Other than supply and demand, the U.S. economy is doing fine.
The problems on the demand side are well known. Though the job market is definitely improving, over five years into an economic expansion, there’s still considerable slack, as Fed Chair Janet Yellen rightfully and frequently highlights.
But there’s an even longer-term challenge confronting the U.S. economy having to do with the supply of inputs that are just as essential to economic growth as nutritional inputs are to physical growth. And we think we have a way to help.
At the heart of this supply-side challenge is the declining US labor force. In the two decades prior to the Great Recession, the U.S. labor force grew a bit more than one percent per year, and 66 percent of the working-age population either worked or looked for work.

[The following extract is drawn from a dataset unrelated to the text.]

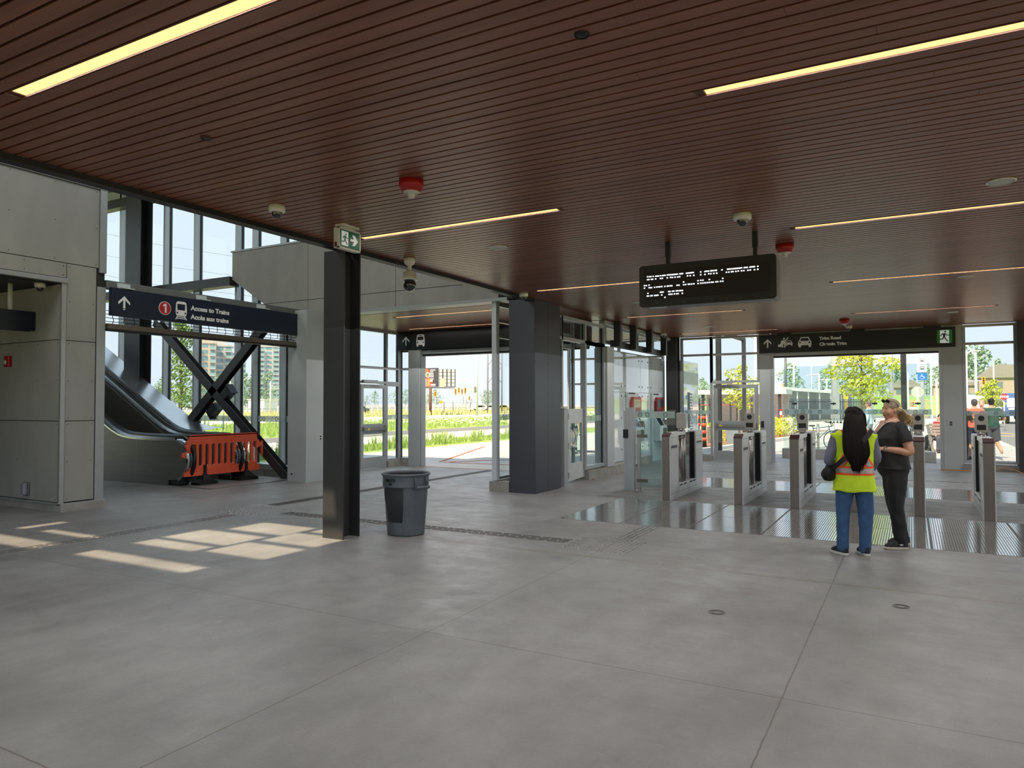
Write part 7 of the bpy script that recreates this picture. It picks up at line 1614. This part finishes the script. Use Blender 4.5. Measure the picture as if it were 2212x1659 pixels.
for s_ in (-1, 1):
    for o_ in (-.043, -.024, .024, .043): cutp((s_*(.155+o_*1.176)*k, 0, 1.035*k), (s_*1, 0, .62))
    for o_ in (.057, .076, .124, .143): cutp((s_*o_*k, 0, 0), (1, 0, 0))
bm.verts.ensure_lookup_table(); bm.faces.ensure_lookup_table(); bm.verts.index_update()
vest.v = [v.co.copy() for v in bm.verts]; vest.f = [[v.index for v in q_.verts] for q_ in bm.faces]; vest.sm = [True]*len(vest.f); bm.free(); bpy.data.meshes.remove(me)
def vest_zone(c):
    x, y, z = c.x/k, c.y/k, c.z/k
    if .955 < z < 1.010: return 2
    if .930 < z <= .955 or 1.010 <= z < 1.035: return 1
    if z >= 1.035:
        if y < .03:
            w = min(abs(x-(.155-(z-1.035)*.62)), abs(x+(.155-(z-1.035)*.62)))/1.176
        else: w = abs(abs(x)-.10)
        if w < .024: return 2
        if w < .043: return 1
    return 0
vest.m = [vest_zone(sum((vest.v[j] for j in q_), Vector())/len(q_)) for q_ in vest.f]
mVestY = M('fluorescent_yellow', (206, 238, 40), .7, 0, .06, 8, .1); vest.build('safety_vest', [mVestY, M('fluorescent_orange', (250, 92, 40), .7, 0, .04), M('reflective_silver', (168, 164, 160), .4, .3, .05)], tA, local=True, weld=False)
# long hair
h = MB(); b0 = MB(); b0.ball((0, -.018, .045), (.088, .098, .085), 22, k=12); b0.ball((0, -.055, -.03), (.088, .06, .10), 18, k=10); b0.ball((-.06, .0, -.03), (.03, .06, .09), 12, k=8); b0.ball((.06, .0, -.03), (.03, .06, .09), 12, k=8)
h.merge(b0, FA); hc = upA(VA['head'])
rings(h, [(0, hc.y-.085, hc.z-.02, .088, .045), (0, hc.y-.105, hc.z-.12, .098, .045), (0, -.135, hc.z-.22, .112, .042), (.0, -.165, hc.z-.32, .108, .036), (.008, -.180, hc.z-.42, .080, .030), (.01, -.185, hc.z-.50, .05, .024), (.01, -.19, hc.z-.56, .045, .015)], 20)
hh = remesh(h, .009, 2, .014, 16, 4.); rnd = random.Random(4)
for i in range(900):
    u = rnd.uniform(-1, 1); xx = u*.108; L_ = rnd.uniform(.42, .56)*(1-.22*abs(u)); zb = max(hc.z-.08-L_, hc.z-.62+.16*abs(u)+rnd.uniform(0, .06)); q0 = FA((u*.066, -.045, .112-.05*u*u)); dy = .018*rnd.random()
    sw = rnd.uniform(-.02, .025)
    hh.tube(catmull([q0, (xx*.85, hc.y-.098-.022*(1-u*u)-dy*.4, hc.z+.01), (xx*1.12, -.150-dy-.028*(1-u*u), hc.z-.20), (xx*1.0+sw+.008, -.192-dy-.022*(1-u*u), hc.z-.36), (xx*.62+sw*1.6+.015, -.205-dy, zb)], 3), [.0042]*9+[.0038, .0032, .0022, .001], 4, caps=False)
for i in range(160):   # crown strands combed down from the parting
    a = rnd.uniform(-1, 1); b_ = rnd.uniform(-.5, 1)
    hh.tube(catmull([FA((.01*a, .05-.10*b_, .128-.02*abs(b_))), FA((.065*a, .02-.11*b_, .115-.05*abs(a))), FA((.092*(1 if a > 0 else -1)*abs(a)**.4, -.02-.08*b_, .02)), FA((.098*(1 if a > 0 else -1)*abs(a)**.4, -.05-.05*b_, -.10))], 4), [.004]*13, 4, caps=False)
hh.build('hair', mHairB, tA, local=True, weld=False)
face_parts(FA, tA.children[0], kA) if False else None
b = MB(); 
for s_ in (-1, 1): b.ball(FA((s_*.079, -.005, -.045)), .006, 8)
b.build('earring', mSteel, tA, local=True)
t = thing('crossbody_bag', 'black crossbody bag at the left hip of the woman in the yellow vest', 'bag', (-.555, 8.66, 0), R(8)); q = MB(); q.ball((-.255, -.02, .875), (.075, .095, .085), 16, k=10); q.ball((-.235, .02, .93), (.06, .08, .06), 14, k=8); q.ball((-.285, .05, .86), (.05, .06, .05), 12, k=8)
remesh(q, .008, 3, .01, 14).build('pouch', mBlkPant, t, local=True, weld=False)
pts = catmull([(-.235, -.10, .93), (-.15, -.195, 1.02), (0, -.21, 1.16), (.11, -.18, 1.29), (.165, -.09, 1.365), (.16, .02, 1.375)], 6); b = MB()
b.sheet([[p+Vector((-.018, 0, .016)), p+Vector((.018, 0, -.016))] for p in pts]); b.sheet([[p+Vector((-.018, -.004, .016)), p+Vector((.018, -.004, -.016))] for p in pts]); b.build('strap', mBlack, t, local=True, weld=False)

# ---- woman in black
tB, FB_, VB, upB, kB = person('person in black tee and black trousers with blonde hair and sunglasses on her head', (-.20, 9.38, 0), R(118), 1.69,
    dict(ankL=(-.16, .0, .09), ankR=(.10, -.16, .09), kneeL=(-.13, .03, .49), kneeR=(.09, -.06, .49), toeL=(.12, 1), toeR=(.05, 1), hipL=(-.10, 0, .90), hipR=(.09, -.03, .90), elL=(-.275, -.06, 1.11), wrL=(-.13, .17, 1.14), hdL=(.55, .8, .05), pnL=(.4, -.2, -1), elR=(.27, -.04, 1.10), wrR=(.10, .19, 1.12), hdR=(-.7, .7, .1), pnR=(-.4, -.2, -1)),
    skin=(196, 146, 120), shirt=mBlkTee, sleeve=.62, pants=mBlkPant, pl=.97, shoes=(mShoeB, mSoleB), vox=.0065, girth=1.20, belly=.035, bust=.045, head_yaw=R(10), head_pitch=R(-3), shirt_z=(.905, 1.45), wr=.007, hem_flare=.35, jaw=1.12)
mBl = M('blonde_hair', (208, 184, 140), .5, 0, .25, 30, .2, (1, 1, .2)); mBlR = M('grey_blonde_roots', (158, 140, 118), .5, 0, .25, 40, .2)
h = MB(); b0 = MB(); b0.ball((0, -.020, .046), (.083, .094, .083), 22, k=12); b0.ball((0, -.06, .0), (.076, .055, .075), 16, k=10); h.merge(b0, FB_)
remesh(h, .008, 2, .006, 30).build('hair', mBlR, tB, local=True, weld=False)
hh = MB(); rnd = random.Random(7)
for i in range(520):
    a = rnd.uniform(-1, 1); s0 = FB_((a*.07, -.05+rnd.uniform(-.04, .03), .08-abs(a)*.05+rnd.uniform(-.06, .02))); s1 = FB_((a*.080, -.095, .0)); L_ = rnd.uniform(.75, 1.12)
    e1 = FB_((a*.10+rnd.uniform(-.02, .02), -.125, -.06*L_)); e2 = FB_((a*.11+rnd.uniform(-.03, .03), -.150-rnd.uniform(0, .05), -.12*L_)); e3 = FB_((a*.10+rnd.uniform(-.04, .04), -.125-rnd.uniform(0, .10), -.175*L_))
    hh.tube(catmull([s0, s1, e1, e2, e3], 3), [.0055]*7+[.005, .0045, .004, .0035, .0025, .0012], 4, caps=False)
for i in range(200):   # combed back from the forehead over the ears
    a = rnd.uniform(-1, 1); sg_ = 1 if a > 0 else -1; q_ = abs(a)
    hh.tube(catmull([FB_((.060*a, .060-.05*q_*q_, .108-.055*q_*q_)), FB_((.068*sg_*q_**.6+.0*a, .0, .122-.085*q_)), FB_((.078*sg_*q_**.5, -.06, .085-.10*q_)), FB_((.07*a, -.115, .0-.02*q_))], 4), [.0032]*13, 4, caps=False)
hh.build('hair_lengths', mBl, tB, local=True, weld=False)
b = MB()
for s_ in (-1, 1):
    c = FB_((s_*.036, .050, .098)); rr_ = [FB_((s_*.036+.031*math.cos(R(a)), .050+.006*math.sin(R(a)), .100+.022*math.sin(R(a)))) for a in range(0, 360, 24)]; k0 = len(b.v); b.v += rr_+[p+(FB_((0, .008, .003))-FB_((0, 0, 0))) for p in rr_]; n = len(rr_); b.f += [list(range(k0, k0+n)), list(range(k0+n, k0+2*n))]+[[k0+i, k0+(i+1) % n, k0+n+(i+1) % n, k0+n+i] for i in range(n)]; b.m += [0]*(n+2); b.sm += [False]*(n+2)
    b.tube([FB_((s_*.066, .048, .105)), FB_((s_*.086, -.01, .085)), FB_((s_*.085, -.045, .03))], .0028, 6)
b.tube([FB_((-.006, .058, .105)), FB_((0, .062, .108)), FB_((.006, .058, .105))], .003, 6)
sg = thing('sunglasses', 'black sunglasses pushed up on the head of the blonde woman', 'sunglasses', (-.20, 9.38, 0), R(118)); b.build('frame', M('black_gloss', (12, 12, 13), .12), sg, local=True, weld=False)
b = MB(); w = upB(VB['wrL']); e = upB(VB['elL']); d_ = (w-e).normalized(); c = w-d_*.02; b.tube([c-d_*.012, c+d_*.012], .031, 16); b.build('watch_band', mSteel, tB, local=True); b = MB(); 
o_ = Vector((-.6, -.2, .8)).normalized(); b.cyl(c+o_*.026, c+o_*.038, .017, n=16); b.build('watch_case', mSteel, tB, local=True)
b = MB(); 
for s_ in (-1, 1): b.tube(catmull([(s_*.085, -.02, 1.468), (s_*.08, .108, 1.425), (s_*.06, .188, 1.34), (s_*.032, .246, 1.25), (s_*.005, .246, 1.12)], 5), .004, 6)
b.build('lanyard', M('white_lanyard', (226, 220, 214), .6), tB, local=True, weld=False)
b = MB(); b.prism([(-.0, 0), (.13, 0), (.065, -.13)], lambda u, v, d: (u-.065, .10+d-.25*v*.2, 1.425+v), 0, .03) if False else None
# neckline opening
q = MB(); q.sheet([[((j-1)*w_, y_+.010*(1-abs(j-1)), z_) for j in range(3)] for w_, y_, z_ in ((.062, .098, 1.452), (.052, .124, 1.405), (.034, .165, 1.36), (.015, .206, 1.315), (.001, .226, 1.285))]); q.build('neck_skin', M('skin_196_146', (196, 146, 120), .55), tB, local=True, weld=False)
o = [c for c in tB.children if c.name.startswith('shoe')]
for q_ in o[:1]: 
    b = MB(); b.ball((-.16-.045, .02, .06), (.003, .022, .008), 10); b.build('shoe_emblem', mSoleW, q_, local=True)

# ---- people outside
mRedS = M('red_polo', (212, 28, 52), .8, 0, .08, 10); mCor = M('coral_shirt', (224, 106, 90), .8, 0, .08, 10); mGrS = M('dark_green_polo', (34, 74, 72), .8, 0, .1, 10); mNavyS = M('navy_shorts', (46, 56, 78), .8); mBluS = M('royal_blue_top', (62, 76, 160), .8)
sit = dict(hipL=(-.10, 0, .86), hipR=(.10, 0, .86), kneeL=(-.14, .40, .48), kneeR=(.14, .40, .48), ankL=(-.14, .42, .09), ankR=(.14, .42, .09))
mSand = M('sandal_dark', (50, 46, 46), .7)
J_ = dict(sit); J_.update(elL=(-.36, -.02, 1.22), wrL=(-.50, .10, 1.22), hdL=(-.6, .6, -.4), wrR=(.16, .26, .92), elR=(.25, .0, 1.12), hdR=(0, 1, -.3))
person('person in a red polo shirt sitting on the bench, arm over its end', (.86, 28.25, 0), R(186), 1.68, J_, dz=-.40, shirt=mRedS, sleeve=.75, pants=M('dark_grey_jeans', (70, 78, 88), .85), pl=1, shoes=(mSand, mSand), hair=short_hair(mHairB), vox=.015, head_yaw=R(-5), skin=(206, 160, 134), girth=1.05)
J_ = dict(sit); person('person in a blue top with black hair sitting behind the red polo', (.86, 29.3, 0), R(120), 1.62, J_, dz=-.40, shirt=mBluS, sleeve=.9, pants=mBlkPant, pl=1, shoes=(mSand, mSand), hair=short_hair(mHairB), vox=.016, head_yaw=R(0), skin=(200, 152, 126))
b = MB(); b.box(.8, 1.9, 29.1, 29.5, .40, .46); b.box(.85, .95, 29.15, 29.45, 0, .4); b.box(1.75, 1.85, 29.15, 29.45, 0, .4); tag(b.build('bench', mBn if 'mBn' in globals() else mPole, weld=False), 'plain bench under the person in the blue top', 'bench')
person('person in coral shirt and navy shorts seen from behind at right', (1.60, 24.75, 0), R(5), 1.76, dict(elL=(-.30, -.08, 1.14), wrL=(-.24, -.20, 1.28), hdL=(.2, -.3, 1), ankL=(-.12, .10, .09), kneeL=(-.11, .10, .49), ankR=(.10, -.16, .12)), shirt=mCor, sleeve=.8, pants=mNavyS, pl=.48, shoes=(mSand, mSand), hair=short_hair(M('dark_grey_hair', (66, 64, 66), .7)), vox=.014, skin=(196, 148, 120), face=False, girth=1.02)
person('person in dark green polo and grey shorts walking away at right', (2.06, 25.4, 0), R(12), 1.78, dict(elR=(.30, -.05, 1.13), wrR=(.12, .20, 1.08), hdR=(-1, .5, 0), elL=(-.28, -.03, 1.13), wrL=(-.12, .2, 1.08), hdL=(1, .5, 0), ankR=(.13, -.33, .24), kneeR=(.12, .02, .50), ankL=(-.10, .06, .09)), shirt=mGrS, sleeve=.85, pants=M('grey_shorts', (74, 78, 88), .8), pl=.48, shoes=(mSand, mSand), hair=short_hair(mHairB), vox=.014, skin=(196, 148, 120), face=False, girth=1.12, belly=.02)
person('person with orange top half hidden behind the green polo', (1.93, 26.9, 0), R(170), 1.74, shirt=M('orange_top', (232, 130, 90), .8), sleeve=.8, pants=mNavyS, pl=1, shoes=(mSand, mSand), hair=short_hair(M('short_grey_hair', (170, 140, 124), .7)), vox=.016, skin=(216, 164, 140))
person('person in dark tee with arm raised at the window edge beside the coral shirt', (1.22, 23.9, 0), R(-20), 1.70, dict(elR=(.24, .10, 1.12), wrR=(.30, .22, 1.30), hdR=(.1, .3, 1)), shirt=mBlkTee, sleeve=.8, pants=mBlkPant, pl=1, shoes=(mSand, mSand), hair=short_hair(mHairB), vox=.016, skin=(190, 142, 114), face=False)
person('person in pale blue shirt with grey ponytail behind the wind screen', (-1.32, 28.2, 0), R(75), 1.72, shirt=M('pale_blue_shirt', (196, 214, 226), .8), sleeve=1.8, pants=M('light_trousers', (150, 156, 160), .8), pl=1, shoes=(mSand, mSand), hair=short_hair(M('grey_brown_hair', (116, 98, 88), .7)), vox=.016, skin=(206, 150, 126))
person('person in a white shirt and cap seen through the glazed partition', (-9.9, 21.9, 0), R(-150), 1.66, shirt=M('white_shirt', (226, 228, 230), .8), sleeve=.8, pants=mNavyS, pl=1, shoes=(mSand, mSand), hair=short_hair(M('pale_cap', (196, 204, 196), .7)), vox=.016, skin=(196, 140, 112))
person('person in a white and red top far off behind the dark canopy post', (.05, 45.5, 0), R(170), 1.70, shirt=M('white_red_top', (232, 196, 190), .8), sleeve=.8, pants=mNavyS, pl=1, shoes=(mSand, mSand), hair=short_hair(M('reddish_cap', (190, 70, 66), .7)), vox=.02, skin=(206, 150, 126))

Since then, under the weight of both the downturn and our aging demographics, that participation rate has fallen faster than any time on record to its current level of 63 percent. Going forward, the Congressional Budget Office expects that retirement will reduce labor force activity by about two more percentage points in the next decade. The CBO expects this decline in the workforce to shave almost a full percentage point from GDP growth per year, compared to the past 60 years.
But it is by no means the case that all the labor force exiters are retirees. Well before the downturn hit, a significant number of young (16-24) and “prime-age” (25-54) adults gave up on the labor force. And, since the recession began, those below age 55 account for about half of the decline in workforce activity that we’ve seen.